L’augmentation du champ de l’arbitrabilité. Il est proposé d’étendre le champ de l’arbitrabilité au droit de la famille, aux litiges du travail et à ceux de la consommation. Les règles de l’arbitrage s’y appliquent déjà dans une certaine mesure mais faute de clarté notamment de la notion de droits «disponibles» pour ce qui concerne le droit de la famille, l’arbitrage n’est quasiment jamais choisi.

 

Régime spécifique du recours devant la cour d’appel. Aujourd’hui, la procédure de recours en annulation ou d’appel d’ordonnance d’exequatur est identique à celle de l’appel. Un régime spécifique permettrait d’augmenter la lisibilité du droit de l’arbitrage et de tenir compte des spécificités de la matière. La procédure dédiée comporterait des points distincts de la procédure d’appel classique tels que la mise en place d’un calendrier impératif, la suppression de la possibilité de la cour d’appel de statuer sur le fond et l’introduction de la possibilité d’entendre l’arbitre.

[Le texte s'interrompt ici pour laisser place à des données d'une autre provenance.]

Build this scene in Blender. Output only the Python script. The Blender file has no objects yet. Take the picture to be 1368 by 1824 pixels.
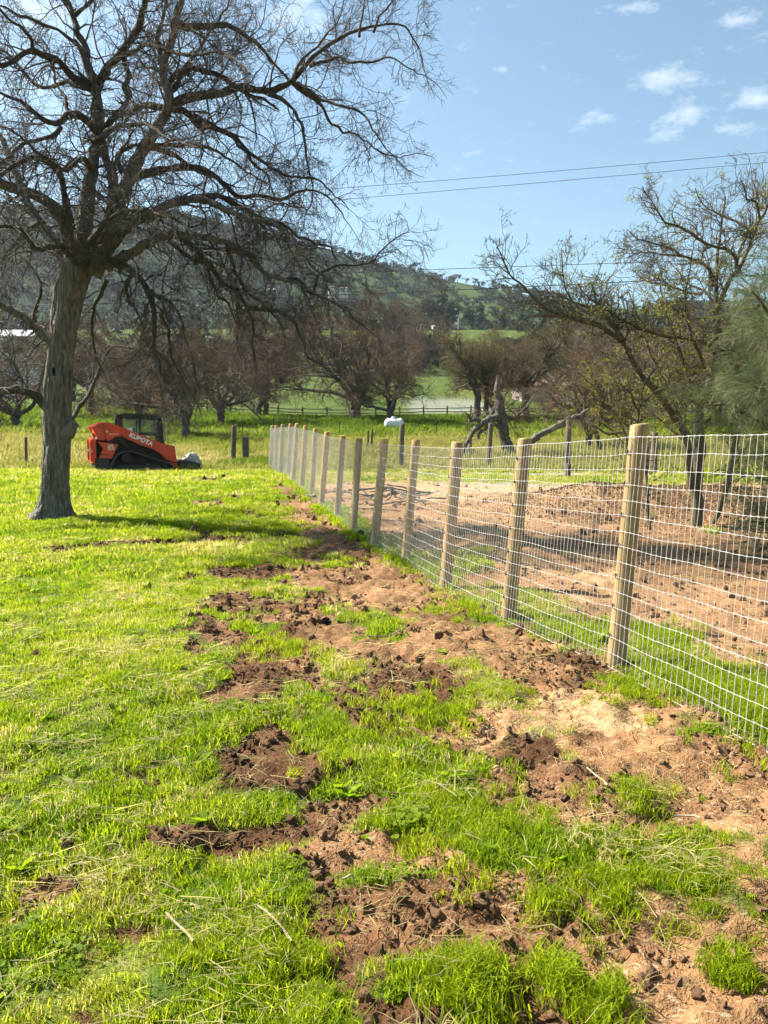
import bpy, bmesh, math, random
import numpy as np
from mathutils import Vector, Matrix, Euler

random.seed(7)
rng = np.random.default_rng(7)
sc = bpy.context.scene
COL = sc.collection

# ------------------------------------------------------------------ camera
FPX = 1378.0; CX = 684.0; CY = 912.0; EYE = 1.6
PITCH = math.atan(148.0 / FPX)
cam_d = bpy.data.cameras.new('camera')
cam = bpy.data.objects.new('camera', cam_d); COL.objects.link(cam)
cam_d.sensor_fit = 'VERTICAL'; cam_d.sensor_height = 24.0; cam_d.sensor_width = 18.0
cam_d.lens = FPX / 1824.0 * 24.0
cam_d.clip_start = 0.05; cam_d.clip_end = 6000.0
cam.location = (0, 0, EYE)
cam.rotation_euler = (math.pi / 2 - PITCH, 0, 0)
sc.camera = cam
sc.render.resolution_x = 768; sc.render.resolution_y = 1024

# ------------------------------------------------------------------ light
SUN_AZ = math.radians(66.0)      # left of the view direction
SUN_EL = math.radians(44.0)
SUN = Vector((-math.sin(SUN_AZ) * math.cos(SUN_EL), math.cos(SUN_AZ) * math.cos(SUN_EL), math.sin(SUN_EL)))
sun_d = bpy.data.lights.new('sun', 'SUN'); sun_d.energy = 5.0; sun_d.angle = math.radians(0.53)
sun_d.color = (1.0, 0.93, 0.82)
sun = bpy.data.objects.new('sun', sun_d); COL.objects.link(sun)
sun.rotation_euler = SUN.to_track_quat('Z', 'Y').to_euler()

sc.view_settings.view_transform = 'Standard'
sc.view_settings.look = 'None'
sc.view_settings.exposure = 1.65
sc.view_settings.gamma = 1.0
sc.view_settings.use_curve_mapping = False
sc.cycles.max_bounces = 4; sc.cycles.diffuse_bounces = 2; sc.cycles.glossy_bounces = 2
sc.cycles.transparent_max_bounces = 12; sc.cycles.transmission_bounces = 4
sc.cycles.volume_bounces = 0
sc.cycles.use_denoising = True; sc.cycles.adaptive_threshold = 0.03
sc.cycles.sample_clamp_indirect = 4.0


def ray(px, py):
    a = (px - CX) / FPX; b = -(py - CY) / FPX
    cp, sp = math.cos(PITCH), math.sin(PITCH)
    return np.array([a, cp + b * sp, -sp + b * cp])


def at(px, py, Y):
    d = ray(px, py)
    return np.array([0, 0, EYE]) + d * (Y / d[1])


def azel(px, py):
    d = ray(px, py); d = d / np.linalg.norm(d)
    return math.atan2(d[0], d[1]), math.asin(d[2])


class NT:
    """small helper to write node trees"""
    def __init__(s, tree): s.t = tree
    def n(s, typ, **kw):
        nd = s.t.nodes.new(typ)
        for k, v in kw.items():
            if k == 'op': nd.operation = v
            elif k.startswith('i_'): nd.inputs[k[2:].replace('_', ' ')].default_value = v
            else: setattr(nd, k, v)
        return nd
    def l(s, a, b): s.t.links.new(a, b)
    def math(s, op, a, b=None, clamp=False):
        nd = s.t.nodes.new('ShaderNodeMath'); nd.operation = op; nd.use_clamp = clamp
        for i, v in enumerate((a, b)):
            if v is None: continue
            if isinstance(v, (int, float)): nd.inputs[i].default_value = v
            else: s.l(v, nd.inputs[i])
        return nd.outputs[0]
    def ramp(s, fac, stops):
        nd = s.t.nodes.new('ShaderNodeValToRGB')
        el = nd.color_ramp.elements
        while len(el) < len(stops): el.new(0.5)
        for e, (p, c) in zip(el, stops):
            e.position = p; e.color = (c, c, c, 1) if isinstance(c, (int, float)) else (*c, 1)
        if fac is not None: s.l(fac, nd.inputs[0])
        return nd.outputs[0]
    def mix(s, fac, a, b, blend='MIX'):
        nd = s.t.nodes.new('ShaderNodeMix'); nd.data_type = 'RGBA'; nd.blend_type = blend
        for sock, v in ((nd.inputs[0], fac), (nd.inputs[6], a), (nd.inputs[7], b)):
            if isinstance(v, (int, float)): sock.default_value = v
            elif isinstance(v, tuple): sock.default_value = (*v, 1)
            else: s.l(v, sock)
        return nd.outputs[2]
    def noise(s, vec, scale, detail=4, rough=0.55, dist=0.0):
        nd = s.t.nodes.new('ShaderNodeTexNoise')
        nd.inputs['Scale'].default_value = scale; nd.inputs['Detail'].default_value = detail
        nd.inputs['Roughness'].default_value = rough; nd.inputs['Distortion'].default_value = dist
        if vec is not None: s.l(vec, nd.inputs['Vector'])
        return nd.outputs['Fac']
    def mapping(s, vec, scale=(1, 1, 1), loc=(0, 0, 0)):
        nd = s.t.nodes.new('ShaderNodeMapping')
        nd.inputs['Scale'].default_value = scale; nd.inputs['Location'].default_value = loc
        s.l(vec, nd.inputs['Vector']); return nd.outputs[0]
    def attr(s, name, inst=False):
        nd = s.t.nodes.new('ShaderNodeAttribute'); nd.attribute_name = name
        if inst: nd.attribute_type = 'INSTANCER'
        return nd
    def bump(s, h, strength, dist=0.01):
        nd = s.t.nodes.new('ShaderNodeBump'); nd.inputs['Strength'].default_value = strength
        nd.inputs['Distance'].default_value = dist; s.l(h, nd.inputs['Height']); return nd.outputs[0]


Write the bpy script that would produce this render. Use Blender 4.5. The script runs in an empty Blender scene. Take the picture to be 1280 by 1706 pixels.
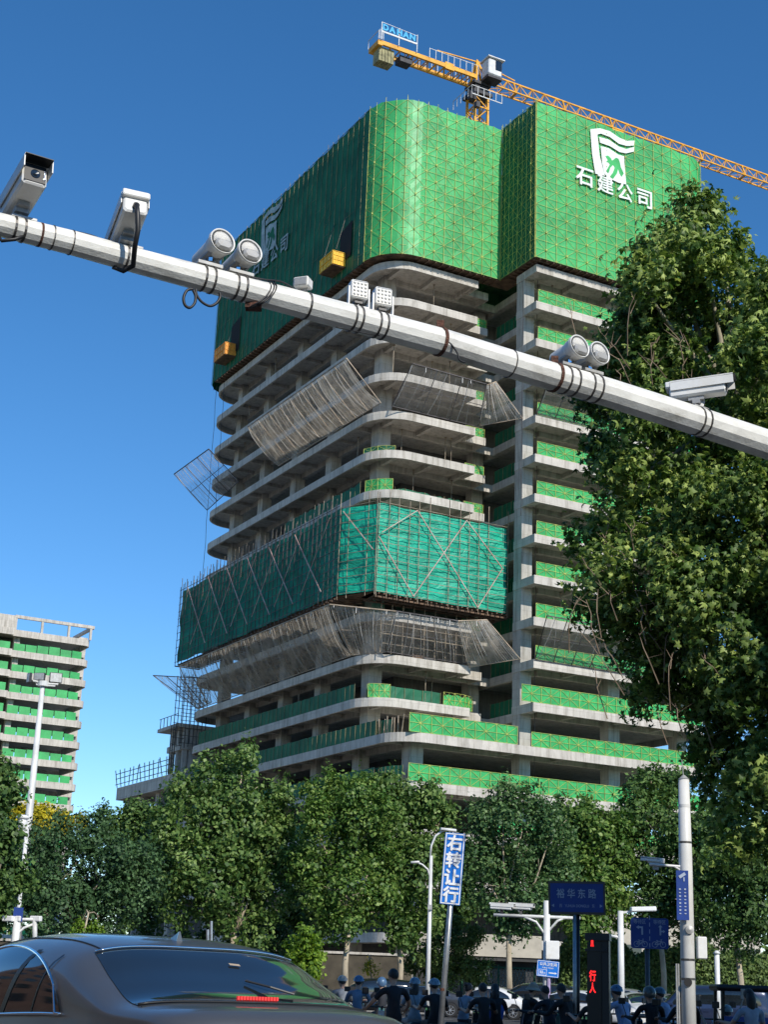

En plus de ces quatre piliers, quelques autres innovations méritent d’être mentionnées.

Un juge d’appui aux
pouvoirs étendus

Le juge d’appui est le juge dont le rôle est d’assurer le bon déroulé de la procédure arbitrale. Il intervient notamment dans le cadre de la constitution du tribunal arbitral et dans la prorogation du délai d’arbitrage. Disposer d’un juge spécialement qualifié à cet effet est une des spécificités du droit français qui témoigne de la faveur donnée à l’arbitrage. La réforme repense son rôle pour l’élargir dans certains cas de blocage procédural : soit pour donner force exécutoire à certaines décisions du tribunal arbitral pendant l’arbitrage (hypothèse des mesures provisoires qui pourraient dès lors avoir une efficacité renforcée) soit pour empêcher que l’arbitrage n’ait pas lieu (hypothèse du déni de justice ou de l’impécuniosité d’une partie, qui demeurent des questions délicates dans le cadre d’un système de justice privée).

Capturer les principes directeurs
du droit français de l’arbitrage

Enfin, la réforme propose de codifier certains principes directeurs du droit français de l’arbitrage. Ces principes, issus pour beaucoup de la jurisprudence, seraient intégrés dans le code pour accroître leur visibilité et renforcer la sécurité juridique :
autonomie de la clause compromissoire, compétence-compétence, confidentialité, proportionnalité, reconnaissance des sentences annulées à l’étranger, choix par les parties du droit applicable, principe d’indépendance et d’impartialité…

Une réforme en plein débat

Ce projet de réforme suscite de nombreux débats au sein de la communauté arbitrale française. Loué pour sa cohérence et son ambition, il interroge sur ses modalités concrètes : rédaction finale des textes, articulation avec la jurisprudence, risques de rigidification… Une consultation est lancée par le Comité Français de l’Arbitrage à laquelle il est possible de répondre jusqu’au 1er juillet.